Eric Rabkin, professor of English, raised the issue of “authority” and its importance in learning.

The medium used to communicate authority “makes an enormous difference. The relationship between student and teacher is reconfigured by the medium we use to communicate,” Rabkin said.

A critical issue to be addressed, he noted, is determining what Web pages are really good, what information is true. He cited as an example a Web page that indicated Leonard Nimoy was a vegetarian. Rabkin met Nimoy recently and asked him how he’d become a vegetarian. Nimoy said he was not. Rabkin discovered in reviewing Web pages that a semantic link was made, possibly when Nimoy owned a pet store, that led to the erroneous information.

“The way in which one decides whether the material is valuable is critical,” Rabkin stated.

Bollinger said the virtual university concept worries him. “There’s an inner culture here. It’s very important to have a traditional university. What these institutions stand for in their culture is threatened by the concept of a virtual university.”
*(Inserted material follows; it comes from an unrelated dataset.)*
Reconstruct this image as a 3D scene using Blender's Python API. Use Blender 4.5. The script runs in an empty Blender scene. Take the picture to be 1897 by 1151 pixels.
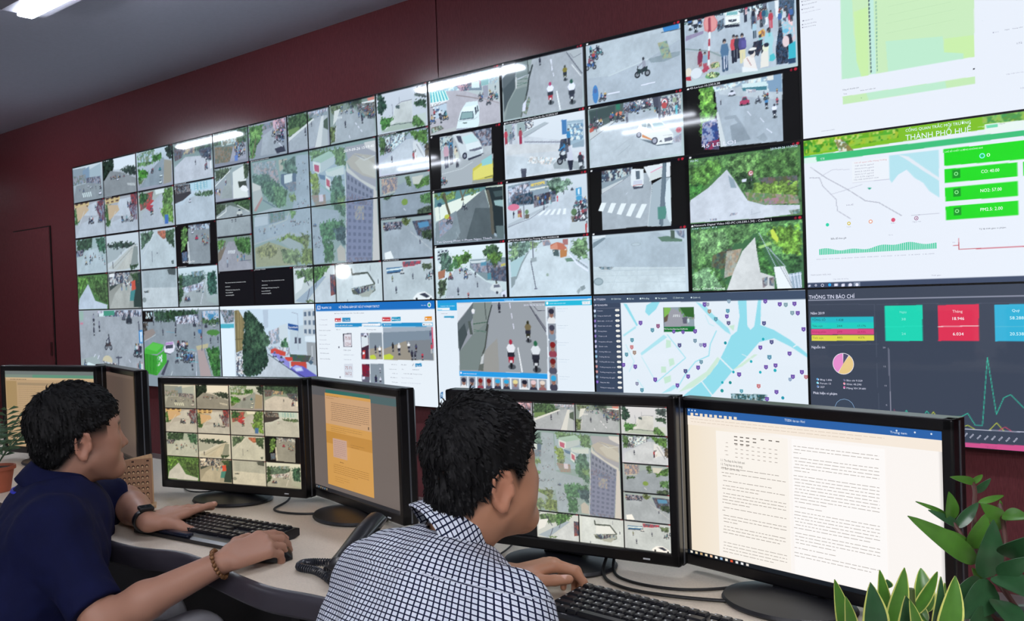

Gomory replied that in advocating ALNs, he was not talking about replacing the traditional university. “In our thinking, [ALNs] are an add-on. Universities will go on. It’s hard to beat what happens in a university. Much of what goes on is not acquisition of knowledge. Some things are suited to the new media, and some are not.

“It’s important to find out what it is that is the advantage of a great university, and then reflect on ways to use the new technology. Acting as if it doesn’t exist is not the answer,” he added.